(Stored data)
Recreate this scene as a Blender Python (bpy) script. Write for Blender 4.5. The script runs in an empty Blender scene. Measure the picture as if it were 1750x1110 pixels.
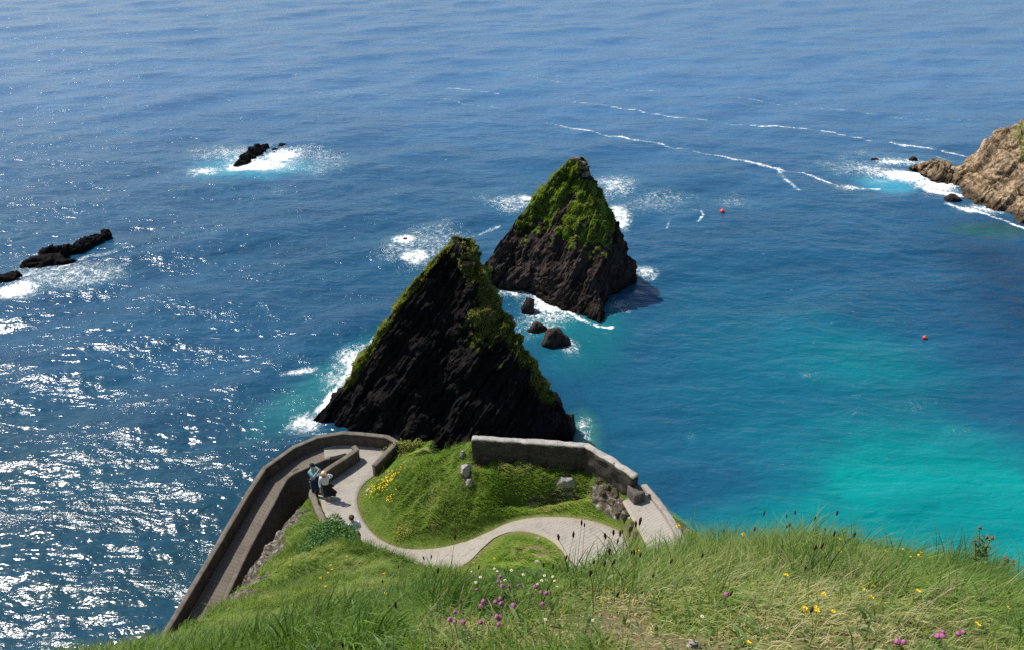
import bpy, bmesh, math, random
import numpy as np
from mathutils import Vector, Matrix, Euler

# ------------------------------------------------------------------ camera, world, sun, exposure
sc = bpy.context.scene
COL = sc.collection
CAM_Z, PITCH, FPX = 50.0, math.radians(30.0), 1347.0
cd = bpy.data.cameras.new('camera'); cam = bpy.data.objects.new('camera', cd); COL.objects.link(cam)
cam.location = (0, 0, CAM_Z); cam.rotation_euler = (math.radians(90) - PITCH, 0, 0)
cd.sensor_fit = 'HORIZONTAL'; cd.sensor_width = 36.0; cd.lens = 36.0 * FPX / 1750.0
cd.clip_start = 0.05; cd.clip_end = 60000.0
sc.camera = cam
SUN_EL, SUN_AZ = math.radians(54.0), math.radians(-58.0)      # azimuth measured from +Y towards +X
w = bpy.data.worlds.new('World'); sc.world = w; w.use_nodes = True
nt = w.node_tree; bg = nt.nodes['Background']
sky = nt.nodes.new('ShaderNodeTexSky'); sky.sky_type = 'NISHITA'; sky.sun_disc = False
sky.sun_elevation = SUN_EL; sky.sun_rotation = SUN_AZ; sky.altitude = 50; sky.air_density = 1.0; sky.dust_density = 1.2
nt.links.new(sky.outputs[0], bg.inputs[0]); bg.inputs[1].default_value = 0.10
sl = bpy.data.lights.new('sun', 'SUN'); sl.energy = 4.4; sl.angle = math.radians(0.55); sl.color = (1.0, 0.955, 0.88)
so = bpy.data.objects.new('sun', sl); COL.objects.link(so)
sdir = Vector((math.sin(SUN_AZ) * math.cos(SUN_EL), math.cos(SUN_AZ) * math.cos(SUN_EL), math.sin(SUN_EL)))
so.rotation_euler = sdir.to_track_quat('Z', 'Y').to_euler(); so.location = (-60, 60, 120)
sc.view_settings.view_transform = 'Standard'; sc.view_settings.look = 'None'
sc.view_settings.exposure = 0.3; sc.view_settings.gamma = 1.0
sc.cycles.use_denoising = False
sc.cycles.max_bounces = 6; sc.cycles.diffuse_bounces = 3; sc.cycles.glossy_bounces = 3
sc.cycles.transmission_bounces = 2; sc.cycles.sample_clamp_indirect = 3.0
sc.cycles.sample_clamp_direct = 12.0

# ------------------------------------------------------------------ helpers
CP, SP = math.cos(PITCH), math.sin(PITCH)
def ray(px, py):
    yc = 555.0 - py
    return np.array([px - 875.0, FPX * CP + yc * SP, -FPX * SP + yc * CP])
def P(px, py, z):                 # photo direction met with the level z
    r = ray(px, py); t = (z - CAM_Z) / r[2]
    return np.array([r[0] * t, r[1] * t, z])
def D(px, py, Y):                 # photo direction at distance Y
    r = ray(px, py); t = Y / r[1]
    return np.array([r[0] * t, Y, CAM_Z + r[2] * t])

def _h(ix, iy, iz, seed):
    h = (ix.astype(np.int64) * 374761393 + iy.astype(np.int64) * 668265263 + iz.astype(np.int64) * 2147483647 + seed * 974711) & 0xFFFFFFFF
    h = ((h ^ (h >> 13)) * 1274126177) & 0xFFFFFFFF
    h = ((h ^ (h >> 16)) * 2246822519) & 0xFFFFFFFF
    h = h ^ (h >> 15)
    return (h & 0xFFFFFF).astype(np.float64) / 16777215.0
def vn(x, y, z=None, seed=0):     # value noise, -1..1
    x = np.asarray(x, float); y = np.asarray(y, float)
    z = np.zeros_like(x) if z is None else np.asarray(z, float)
    ix, iy, iz = np.floor(x), np.floor(y), np.floor(z)
    fx, fy, fz = x - ix, y - iy, z - iz
    ux, uy, uz = [f * f * f * (f * (f * 6 - 15) + 10) for f in (fx, fy, fz)]
    r = 0
    for dx in (0, 1):
        wx = ux if dx else 1 - ux
        for dy in (0, 1):
            wy = uy if dy else 1 - uy
            for dz in (0, 1):
                wz = uz if dz else 1 - uz
                r = r + wx * wy * wz * _h(ix + dx, iy + dy, iz + dz, seed)
    return r * 2 - 1
def fbm(x, y, z=None, o=4, seed=0, g=.5, l=2.03):
    r, a, t = 0, 1.0, 0
    z = np.zeros_like(np.asarray(x, float)) if z is None else z
    for i in range(o):
        r = r + a * vn(x, y, z, seed + i * 17); t += a; a *= g
        x, y, z = x * l + 3.1, y * l + 1.7, z * l + 5.3
    return r / t
def sst(a, b, x):
    t = np.clip((x - a) / (b - a), 0, 1); return t * t * (3 - 2 * t)

def link(o, parent=None):
    COL.objects.link(o)
    if parent: o.parent = parent
    return o
def tag(o, label=None, cat=None, group=None, kind=None):
    if label: o['label'] = label
    if cat: o['category'] = cat
    if group: o['group'] = group
    if kind: o['kind'] = kind
    return o
def mesh_np(name, v, faces, mat=None, parent=None, attrs=None, cols=None, uv=None, smooth=False):
    """faces: (N,4) or (N,3) int array or list of both kinds"""
    me = bpy.data.meshes.new(name)
    if not isinstance(faces, list): faces = [faces]
    v = np.asarray(v, np.float32)
    me.vertices.add(len(v)); me.vertices.foreach_set('co', v.ravel())
    li = np.concatenate([f.ravel() for f in faces]).astype(np.int32)
    cnt = np.concatenate([np.full(len(f), f.shape[1], np.int32) for f in faces])
    st = np.concatenate([[0], np.cumsum(cnt)[:-1]]).astype(np.int32)
    me.loops.add(len(li)); me.loops.foreach_set('vertex_index', li)
    me.polygons.add(len(cnt)); me.polygons.foreach_set('loop_start', st); me.polygons.foreach_set('loop_total', cnt)
    if smooth: me.polygons.foreach_set('use_smooth', np.ones(len(cnt), bool))
    for k, a in (attrs or {}).items():
        at = me.attributes.new(k, 'FLOAT', 'POINT'); at.data.foreach_set('value', np.asarray(a, np.float32).ravel())
    for k, a in (cols or {}).items():
        at = me.attributes.new(k, 'FLOAT_COLOR', 'POINT')
        c = np.ones((len(v), 4), np.float32); c[:, :3] = a; at.data.foreach_set('color', c.ravel())
    if uv is not None:
        ul = me.uv_layers.new(name='uv'); ul.data.foreach_set('uv', np.asarray(uv, np.float32)[li].ravel())
    me.update(calc_edges=True); me.validate()
    if mat: me.materials.append(mat)
    return link(bpy.data.objects.new(name, me), parent)
def grid_faces(nu, nv, wrap=False):
    i = np.arange(nu if wrap else nu - 1)[:, None]; j = np.arange(nv - 1)[None, :]
    a = i * nv + j; b = ((i + 1) % nu) * nv + j
    return np.stack([a, b, b + 1, a + 1], -1).reshape(-1, 4)
def empty(name, loc, rz=0.0, parent=None):
    o = bpy.data.objects.new(name, None); o.location = loc; o.rotation_euler = (0, 0, rz); o.empty_display_size = .1
    return link(o, parent)
def bm_obj(name, bm, mat, parent=None, smooth=False):
    me = bpy.data.meshes.new(name); bm.to_mesh(me); bm.free(); me.materials.append(mat)
    if smooth:
        for p in me.polygons: p.use_smooth = True
    return link(bpy.data.objects.new(name, me), parent)

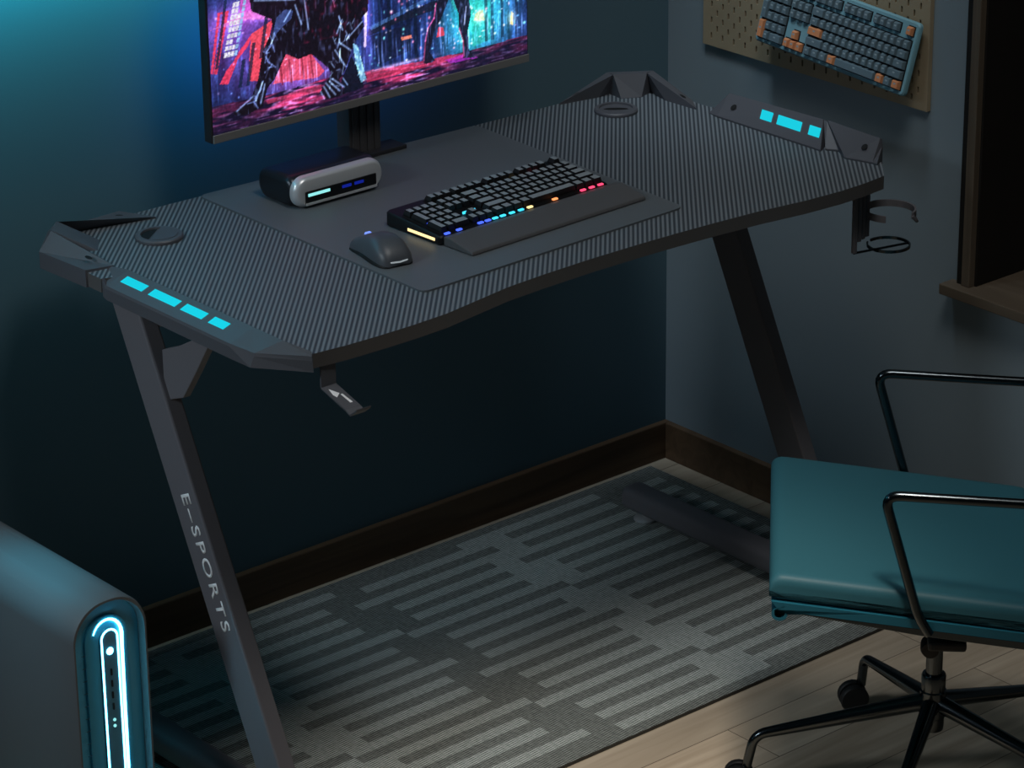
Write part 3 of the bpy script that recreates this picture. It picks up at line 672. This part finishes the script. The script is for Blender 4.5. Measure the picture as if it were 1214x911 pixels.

--- INSTRUCTION ---
Extract the lines exactly, please: the first line of the listing, the line with "from mathutils import Vector, Matrix, Euler", and every line between them, but no pictures.

--- ANSWER TO THIS EXERCISE ---
Recreate this scene as a Blender Python (bpy) script. Write for Blender 4.5. The script runs in an empty Blender scene. Measure the picture as if it were 1750x1110 pixels.
import bpy, bmesh, math, random
import numpy as np
from mathutils import Vector, Matrix, Euler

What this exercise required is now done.